After what feels like days of foreplay, we are then forced to watch an instructional video for the machinations of the draw. It’s like sitting in the staff room at Woolworths and watching a 10 minute video of a man lifting a box “correctly”, leaving you with the same feeling of your life ebbing away before your eyes.
UEFA General Secretary Gianni Infantino then takes over, hosting with all the flair of a strict headmaster handing out end of term awards to over-excited children. Zinedine Zidane is chided in French for being too enthusiastic with his handling of the first ball. Peter Schmiechel’s bolshy attempt at ad-libbing after Denmark are again drawn with Portugal leads to a few moments of decidedly awkward silence as Infantino desperately tries to get back on script. Any tension there may have been prior to the show has long been replaced by an overwhelming desire to get the whole thing over and done with as soon as possible so everyone can get down the pub.
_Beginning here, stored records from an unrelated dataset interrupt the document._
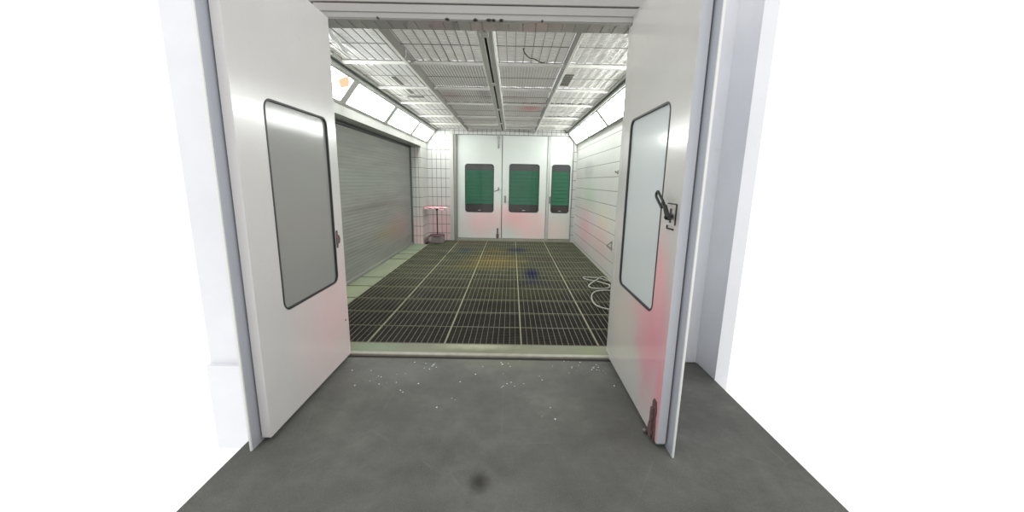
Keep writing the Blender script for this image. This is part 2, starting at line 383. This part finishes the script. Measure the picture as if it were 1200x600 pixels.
# ------------------------------------------------------------------ booth shell
struct('wall_right', MB().box(XR, 1.72, 3.24, 9.8, -.6, 2.45), M['wall_right'], 'white tiled right booth wall with pink and green overspray', 'wall')
struct('wall_left', MB().box(-2.6, -2.45, 3.06, 9.8, -.6, 3.0), M['white'], 'white wall behind the roller shutter', 'wall')
struct('wall_rear', MB().box(-2.45, -1.46, YT, 9.8, -.6, 2.9).box(-1.46, 1.7, YT, 9.8, 2.625, 2.9).box(1.512, 1.7, YT, 9.8, -.6, 2.625), M['tile_rear'], 'white tiled rear booth wall around the three doors', 'wall')
struct('trim_3', MB().box(-1.545, -1.462, YT-.012, YT, -.01, 2.70), M['frame_white'], 'plain white strip at the left of the rear doors', 'trim')
struct('trim_4', MB().box(-1.46, -1.385, YT+.005, YT+.07, -.01, 2.625).box(-1.385, 1.512, YT+.02, YT+.07, 2.612, 2.625), M['lamp_frame'], 'grey shadow-gap frame around the rear doors', 'door frame')
struct('trim_5', MB().box(-1.385, 1.512, YT+.02, 9.8, -.2, .045), M['sill_lip'], 'pale threshold strip under the rear doors', 'threshold')
struct('column_1', MB().box(-2.45, -2.1, 8.93, YT, -.02, 2.262), M['tile_pillar'], 'white tiled pillar at the far end of the roller shutter', 'pillar')
# left lamp housing with the header above the shutter; right lamp housing
struct('trim_6', MB().prism([(-2.45,2.262),(-2.10,2.262),(-2.10,2.38),(-2.12,2.40),(-1.875,2.715),(-1.84,2.76),(-1.84,2.82),(-2.45,2.82)], 3.24, 9.6), M['frame_white'], 'white sloped housing over the roller shutter, holding the left lamps', 'lamp housing')
struct('trim_7', MB().prism([(1.72,2.40),(1.60,2.40),(1.588,2.42),(1.335,2.718),(1.30,2.76),(1.30,2.82),(1.72,2.82)], 3.24, 9.6), M['frame_white'], 'white sloped housing along the right wall, holding the right lamps', 'lamp housing')
for i, (x, s, side) in enumerate(((-1.84, -1, 'left'), (1.30, 1, 'right'))):
    r = struct('trim_%d' % (8+i), MB().bbox(min(x-.012*s, x+.018*s), max(x-.012*s, x+.018*s), 3.25, 9.59, 2.715, 2.765, .004), M['beam_white'], 'white edge rail between ceiling and %s lamps' % side, 'rail')
    MB().box(min(x+.020*s, x+.030*s), max(x+.020*s, x+.030*s), 3.25, 9.59, 2.70, 2.75).build('groove', M['gasket_grey'], r)
    MB().bbox(min(x+.032*s, x+.055*s), max(x+.032*s, x+.055*s), 3.25, 9.59, 2.665, 2.725, .004).build('edge_rail', M['frame_white'], r)

# front: header, soffit, front panels
hd = struct('wall_front', MB().box(-2.16, 1.72, 3.04, 3.24, 2.70, 3.3).box(.97, 1.72, 3.05, 3.24, -.1, 2.70), M['header'], 'off-white booth front with the header over the open doors', 'wall')
MB().bbox(-2.16, .97, 3.012, 3.04, 2.752, 3.3, .003).build('header_panel', M['header'], hd)
MB().bbox(-1.46, .955, 3.02, 3.04, 2.690, 2.745, .003).box(-1.46, .955, 3.03, 3.05, 2.6545, 2.70).build('header_board', M['header'], hd)
MB().box(-2.16, .97, 3.0385, 3.0395, 2.744, 2.753).build('groove', M['header_dark'], hd)
MB().bbox(-1.46, .955, 3.036, 3.06, 2.651, 2.668, .003).build('lip', M['header'], hd)
MB().box(-1.46, .965, 3.06, 3.24, 2.655, 2.70).build('soffit', M['soffit'], hd)
m = MB()
for k in range(24):
    x = -1.44 + .1*k + random.uniform(-.008, .008); y0 = 3.07 + random.uniform(0, .07)
    m.box(x-.0025, x+.0025, y0, 3.235, 2.651, 2.656)
m.build('wire_mesh', M['mesh_grey'], hd)
struct('wall_left_front', MB().box(-2.6, -1.46, 3.05, 3.24, -.1, 2.70).box(-2.6, -2.16, 3.05, 3.24, 2.70, 3.3), M['outer_wall'], 'white booth front panel behind the left door', 'wall')
struct('wall_right_outer', MB().box(1.62, 1.72, 2.72, 3.05, -.1, 3.3).box(1.0, 1.62, 3.035, 3.05, -.02, 3.3), M['outer_wall'], 'white workshop wall corner beyond the right door', 'wall')

# ------------------------------------------------------------------ roller shutter
sh = thing('roller_shutter', (XL, 6.1, 0), 'grey slatted metal roller shutter along the left side of the booth', 'roller shutter')
prof = []; n = 44; p = 2.235/n
pts = []
for k in range(n):
    for q, d in ((0,0), (.12,.0008), (.3,.0014), (.5,.0016), (.7,.0014), (.88,.0008), (.97,0)):
        pts.append((XL + d, .01 + (k+q)*p))
pr = [(XL-.02, .01)] + pts + [(XL-.02, 2.24)]
MB().prism(pr, 3.3, 8.87).build('slat_curtain', M['shutter'], sh)
MB().bbox(XL-.03, XL+.035, 8.87, 8.925, 0, 2.26, .004).build('guide_rail', M['gasket_grey'], sh)
MB().bbox(XL-.03, XL+.03, 3.3, 8.87, 2.215, 2.258, .004).build('head_rail', M['gasket'], sh)
MB().bbox(XL-.01, XL+.028, 3.3, 8.87, .0, .05, .004).build('bottom_bar', M['shutter'], sh)

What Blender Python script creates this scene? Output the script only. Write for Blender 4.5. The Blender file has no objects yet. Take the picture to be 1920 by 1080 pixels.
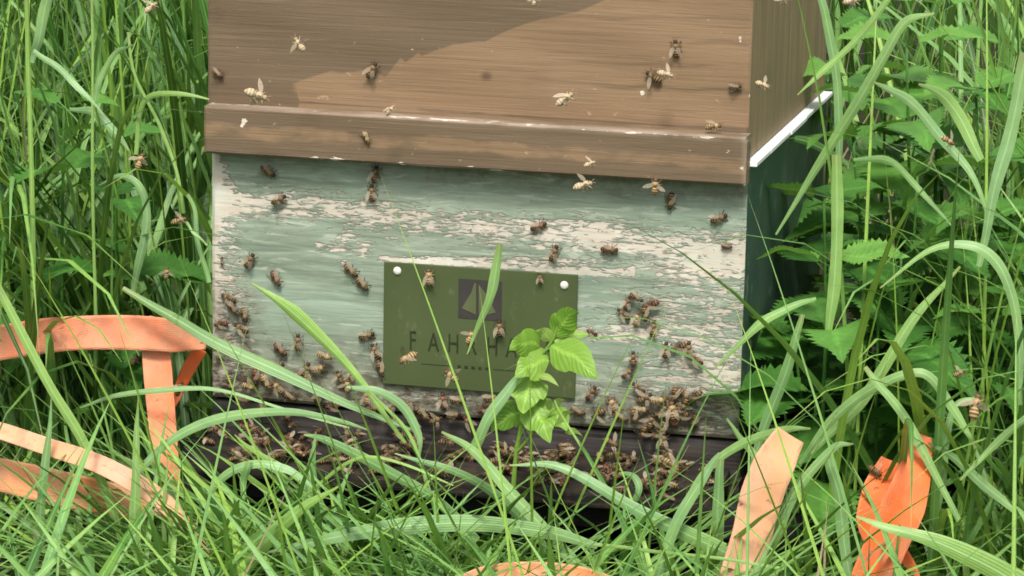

The dignitaries in attendance who had long ago slipped into a coma are about to be startled by another bout of feisty Europop, but apart from that, the whole thing is over. Ireland are drawn with Croatia, Italy and Spain (gulp), while England face Sweden, France and co-hosts Ukraine. Back in the BBC studio, Mark Lawrenson is visibly aggrieved at Ireland being drawn in the toughest group, while Martin Keown raises his eyebrows bullishly and thinks England “will be fine.” Without Rooney, Martin? We’ll see.
Group A: Poland, Greece, Czech Republic and Russia;
Group B: Holland, Denmark, Portugal and Germany;
Group C: Spain, Ireland, Croatia and Italy;
Group D: Ukraine, France, Sweden and England.